SOURCE DATA:
+++

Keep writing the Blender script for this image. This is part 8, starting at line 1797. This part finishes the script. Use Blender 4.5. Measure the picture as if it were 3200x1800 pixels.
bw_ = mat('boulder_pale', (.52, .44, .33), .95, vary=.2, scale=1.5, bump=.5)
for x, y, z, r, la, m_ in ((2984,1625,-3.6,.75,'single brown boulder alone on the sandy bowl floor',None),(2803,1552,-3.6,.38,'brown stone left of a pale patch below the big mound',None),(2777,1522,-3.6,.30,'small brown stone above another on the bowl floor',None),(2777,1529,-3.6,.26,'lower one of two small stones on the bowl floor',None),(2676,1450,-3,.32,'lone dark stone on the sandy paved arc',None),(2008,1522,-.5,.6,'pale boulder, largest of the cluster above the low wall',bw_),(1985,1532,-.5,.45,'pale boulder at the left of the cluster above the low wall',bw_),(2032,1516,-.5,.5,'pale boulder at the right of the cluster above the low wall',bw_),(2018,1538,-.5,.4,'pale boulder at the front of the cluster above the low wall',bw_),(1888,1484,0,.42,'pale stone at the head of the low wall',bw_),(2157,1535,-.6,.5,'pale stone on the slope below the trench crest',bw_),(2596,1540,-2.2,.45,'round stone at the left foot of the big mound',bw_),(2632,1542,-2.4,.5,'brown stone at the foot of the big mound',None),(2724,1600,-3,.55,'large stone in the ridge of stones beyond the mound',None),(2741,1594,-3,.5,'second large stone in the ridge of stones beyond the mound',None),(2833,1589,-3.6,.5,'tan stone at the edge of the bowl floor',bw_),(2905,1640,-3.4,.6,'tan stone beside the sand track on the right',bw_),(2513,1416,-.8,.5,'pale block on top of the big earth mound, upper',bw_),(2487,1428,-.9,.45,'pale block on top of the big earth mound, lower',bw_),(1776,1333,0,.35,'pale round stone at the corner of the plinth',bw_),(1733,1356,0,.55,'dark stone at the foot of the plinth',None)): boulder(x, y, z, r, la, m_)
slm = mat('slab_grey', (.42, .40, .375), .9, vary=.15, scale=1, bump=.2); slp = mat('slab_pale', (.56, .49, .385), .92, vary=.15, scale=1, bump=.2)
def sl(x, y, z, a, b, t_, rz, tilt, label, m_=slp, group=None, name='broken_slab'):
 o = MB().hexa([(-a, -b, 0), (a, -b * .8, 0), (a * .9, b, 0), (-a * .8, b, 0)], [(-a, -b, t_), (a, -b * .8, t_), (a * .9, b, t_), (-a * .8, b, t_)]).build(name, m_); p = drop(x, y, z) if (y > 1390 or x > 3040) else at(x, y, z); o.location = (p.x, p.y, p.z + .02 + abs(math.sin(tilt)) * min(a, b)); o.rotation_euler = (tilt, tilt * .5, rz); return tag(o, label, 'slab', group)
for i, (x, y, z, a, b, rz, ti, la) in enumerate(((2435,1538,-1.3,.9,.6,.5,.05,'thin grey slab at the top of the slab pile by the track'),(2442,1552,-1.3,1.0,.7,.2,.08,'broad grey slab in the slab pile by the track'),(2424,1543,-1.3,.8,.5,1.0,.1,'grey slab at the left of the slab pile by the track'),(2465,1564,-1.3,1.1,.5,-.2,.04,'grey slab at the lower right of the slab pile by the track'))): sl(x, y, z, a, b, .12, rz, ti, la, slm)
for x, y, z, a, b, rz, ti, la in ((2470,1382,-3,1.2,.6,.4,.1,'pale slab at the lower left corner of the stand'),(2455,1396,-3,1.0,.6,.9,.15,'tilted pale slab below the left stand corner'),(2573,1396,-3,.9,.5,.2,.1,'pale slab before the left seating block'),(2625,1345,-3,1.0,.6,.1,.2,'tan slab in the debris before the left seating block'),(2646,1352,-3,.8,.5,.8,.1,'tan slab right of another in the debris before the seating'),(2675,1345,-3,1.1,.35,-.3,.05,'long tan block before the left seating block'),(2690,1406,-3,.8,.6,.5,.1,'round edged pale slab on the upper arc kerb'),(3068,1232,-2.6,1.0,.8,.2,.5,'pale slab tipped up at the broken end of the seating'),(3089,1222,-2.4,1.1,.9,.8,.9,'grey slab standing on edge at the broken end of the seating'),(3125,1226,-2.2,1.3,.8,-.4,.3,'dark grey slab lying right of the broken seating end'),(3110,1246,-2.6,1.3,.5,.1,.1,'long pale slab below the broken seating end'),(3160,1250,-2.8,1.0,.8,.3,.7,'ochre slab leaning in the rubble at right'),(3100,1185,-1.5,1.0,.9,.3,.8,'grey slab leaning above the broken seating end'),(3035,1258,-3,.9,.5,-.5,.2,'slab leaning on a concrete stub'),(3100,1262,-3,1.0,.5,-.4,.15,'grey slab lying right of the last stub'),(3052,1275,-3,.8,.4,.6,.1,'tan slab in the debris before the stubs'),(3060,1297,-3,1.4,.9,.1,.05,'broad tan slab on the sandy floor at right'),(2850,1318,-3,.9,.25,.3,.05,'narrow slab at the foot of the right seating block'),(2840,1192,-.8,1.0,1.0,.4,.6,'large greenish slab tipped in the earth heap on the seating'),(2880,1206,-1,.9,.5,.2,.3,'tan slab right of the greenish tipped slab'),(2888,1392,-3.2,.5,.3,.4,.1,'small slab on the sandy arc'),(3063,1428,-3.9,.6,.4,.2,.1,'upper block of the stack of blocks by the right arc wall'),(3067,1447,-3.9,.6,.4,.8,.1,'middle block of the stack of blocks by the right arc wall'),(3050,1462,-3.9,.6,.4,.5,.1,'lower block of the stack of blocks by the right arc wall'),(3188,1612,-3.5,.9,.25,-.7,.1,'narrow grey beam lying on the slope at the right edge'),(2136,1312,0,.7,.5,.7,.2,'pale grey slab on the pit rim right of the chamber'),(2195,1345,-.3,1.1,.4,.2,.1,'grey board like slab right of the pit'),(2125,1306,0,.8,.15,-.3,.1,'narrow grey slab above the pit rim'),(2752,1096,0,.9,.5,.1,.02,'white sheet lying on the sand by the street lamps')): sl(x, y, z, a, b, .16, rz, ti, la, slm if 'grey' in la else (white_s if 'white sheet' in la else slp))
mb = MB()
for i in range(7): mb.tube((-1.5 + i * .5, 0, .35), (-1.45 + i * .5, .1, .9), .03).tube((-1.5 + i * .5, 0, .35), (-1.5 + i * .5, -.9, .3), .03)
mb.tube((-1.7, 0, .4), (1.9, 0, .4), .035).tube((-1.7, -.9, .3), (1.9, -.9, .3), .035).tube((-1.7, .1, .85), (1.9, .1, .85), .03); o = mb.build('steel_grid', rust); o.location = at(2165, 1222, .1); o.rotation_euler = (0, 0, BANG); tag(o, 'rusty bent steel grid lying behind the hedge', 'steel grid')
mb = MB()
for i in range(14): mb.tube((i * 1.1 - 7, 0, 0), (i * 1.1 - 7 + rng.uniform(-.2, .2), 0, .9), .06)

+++

GIVEN INSTRUCTION:
Exactly reproduce every line of the data above.

RESULT OF THIS EXERCISE:
Keep writing the Blender script for this image. This is part 8, starting at line 1797. This part finishes the script. Use Blender 4.5. Measure the picture as if it were 3200x1800 pixels.
bw_ = mat('boulder_pale', (.52, .44, .33), .95, vary=.2, scale=1.5, bump=.5)
for x, y, z, r, la, m_ in ((2984,1625,-3.6,.75,'single brown boulder alone on the sandy bowl floor',None),(2803,1552,-3.6,.38,'brown stone left of a pale patch below the big mound',None),(2777,1522,-3.6,.30,'small brown stone above another on the bowl floor',None),(2777,1529,-3.6,.26,'lower one of two small stones on the bowl floor',None),(2676,1450,-3,.32,'lone dark stone on the sandy paved arc',None),(2008,1522,-.5,.6,'pale boulder, largest of the cluster above the low wall',bw_),(1985,1532,-.5,.45,'pale boulder at the left of the cluster above the low wall',bw_),(2032,1516,-.5,.5,'pale boulder at the right of the cluster above the low wall',bw_),(2018,1538,-.5,.4,'pale boulder at the front of the cluster above the low wall',bw_),(1888,1484,0,.42,'pale stone at the head of the low wall',bw_),(2157,1535,-.6,.5,'pale stone on the slope below the trench crest',bw_),(2596,1540,-2.2,.45,'round stone at the left foot of the big mound',bw_),(2632,1542,-2.4,.5,'brown stone at the foot of the big mound',None),(2724,1600,-3,.55,'large stone in the ridge of stones beyond the mound',None),(2741,1594,-3,.5,'second large stone in the ridge of stones beyond the mound',None),(2833,1589,-3.6,.5,'tan stone at the edge of the bowl floor',bw_),(2905,1640,-3.4,.6,'tan stone beside the sand track on the right',bw_),(2513,1416,-.8,.5,'pale block on top of the big earth mound, upper',bw_),(2487,1428,-.9,.45,'pale block on top of the big earth mound, lower',bw_),(1776,1333,0,.35,'pale round stone at the corner of the plinth',bw_),(1733,1356,0,.55,'dark stone at the foot of the plinth',None)): boulder(x, y, z, r, la, m_)
slm = mat('slab_grey', (.42, .40, .375), .9, vary=.15, scale=1, bump=.2); slp = mat('slab_pale', (.56, .49, .385), .92, vary=.15, scale=1, bump=.2)
def sl(x, y, z, a, b, t_, rz, tilt, label, m_=slp, group=None, name='broken_slab'):
 o = MB().hexa([(-a, -b, 0), (a, -b * .8, 0), (a * .9, b, 0), (-a * .8, b, 0)], [(-a, -b, t_), (a, -b * .8, t_), (a * .9, b, t_), (-a * .8, b, t_)]).build(name, m_); p = drop(x, y, z) if (y > 1390 or x > 3040) else at(x, y, z); o.location = (p.x, p.y, p.z + .02 + abs(math.sin(tilt)) * min(a, b)); o.rotation_euler = (tilt, tilt * .5, rz); return tag(o, label, 'slab', group)
for i, (x, y, z, a, b, rz, ti, la) in enumerate(((2435,1538,-1.3,.9,.6,.5,.05,'thin grey slab at the top of the slab pile by the track'),(2442,1552,-1.3,1.0,.7,.2,.08,'broad grey slab in the slab pile by the track'),(2424,1543,-1.3,.8,.5,1.0,.1,'grey slab at the left of the slab pile by the track'),(2465,1564,-1.3,1.1,.5,-.2,.04,'grey slab at the lower right of the slab pile by the track'))): sl(x, y, z, a, b, .12, rz, ti, la, slm)
for x, y, z, a, b, rz, ti, la in ((2470,1382,-3,1.2,.6,.4,.1,'pale slab at the lower left corner of the stand'),(2455,1396,-3,1.0,.6,.9,.15,'tilted pale slab below the left stand corner'),(2573,1396,-3,.9,.5,.2,.1,'pale slab before the left seating block'),(2625,1345,-3,1.0,.6,.1,.2,'tan slab in the debris before the left seating block'),(2646,1352,-3,.8,.5,.8,.1,'tan slab right of another in the debris before the seating'),(2675,1345,-3,1.1,.35,-.3,.05,'long tan block before the left seating block'),(2690,1406,-3,.8,.6,.5,.1,'round edged pale slab on the upper arc kerb'),(3068,1232,-2.6,1.0,.8,.2,.5,'pale slab tipped up at the broken end of the seating'),(3089,1222,-2.4,1.1,.9,.8,.9,'grey slab standing on edge at the broken end of the seating'),(3125,1226,-2.2,1.3,.8,-.4,.3,'dark grey slab lying right of the broken seating end'),(3110,1246,-2.6,1.3,.5,.1,.1,'long pale slab below the broken seating end'),(3160,1250,-2.8,1.0,.8,.3,.7,'ochre slab leaning in the rubble at right'),(3100,1185,-1.5,1.0,.9,.3,.8,'grey slab leaning above the broken seating end'),(3035,1258,-3,.9,.5,-.5,.2,'slab leaning on a concrete stub'),(3100,1262,-3,1.0,.5,-.4,.15,'grey slab lying right of the last stub'),(3052,1275,-3,.8,.4,.6,.1,'tan slab in the debris before the stubs'),(3060,1297,-3,1.4,.9,.1,.05,'broad tan slab on the sandy floor at right'),(2850,1318,-3,.9,.25,.3,.05,'narrow slab at the foot of the right seating block'),(2840,1192,-.8,1.0,1.0,.4,.6,'large greenish slab tipped in the earth heap on the seating'),(2880,1206,-1,.9,.5,.2,.3,'tan slab right of the greenish tipped slab'),(2888,1392,-3.2,.5,.3,.4,.1,'small slab on the sandy arc'),(3063,1428,-3.9,.6,.4,.2,.1,'upper block of the stack of blocks by the right arc wall'),(3067,1447,-3.9,.6,.4,.8,.1,'middle block of the stack of blocks by the right arc wall'),(3050,1462,-3.9,.6,.4,.5,.1,'lower block of the stack of blocks by the right arc wall'),(3188,1612,-3.5,.9,.25,-.7,.1,'narrow grey beam lying on the slope at the right edge'),(2136,1312,0,.7,.5,.7,.2,'pale grey slab on the pit rim right of the chamber'),(2195,1345,-.3,1.1,.4,.2,.1,'grey board like slab right of the pit'),(2125,1306,0,.8,.15,-.3,.1,'narrow grey slab above the pit rim'),(2752,1096,0,.9,.5,.1,.02,'white sheet lying on the sand by the street lamps')): sl(x, y, z, a, b, .16, rz, ti, la, slm if 'grey' in la else (white_s if 'white sheet' in la else slp))
mb = MB()
for i in range(7): mb.tube((-1.5 + i * .5, 0, .35), (-1.45 + i * .5, .1, .9), .03).tube((-1.5 + i * .5, 0, .35), (-1.5 + i * .5, -.9, .3), .03)
mb.tube((-1.7, 0, .4), (1.9, 0, .4), .035).tube((-1.7, -.9, .3), (1.9, -.9, .3), .035).tube((-1.7, .1, .85), (1.9, .1, .85), .03); o = mb.build('steel_grid', rust); o.location = at(2165, 1222, .1); o.rotation_euler = (0, 0, BANG); tag(o, 'rusty bent steel grid lying behind the hedge', 'steel grid')
mb = MB()
for i in range(14): mb.tube((i * 1.1 - 7, 0, 0), (i * 1.1 - 7 + rng.uniform(-.2, .2), 0, .9), .06)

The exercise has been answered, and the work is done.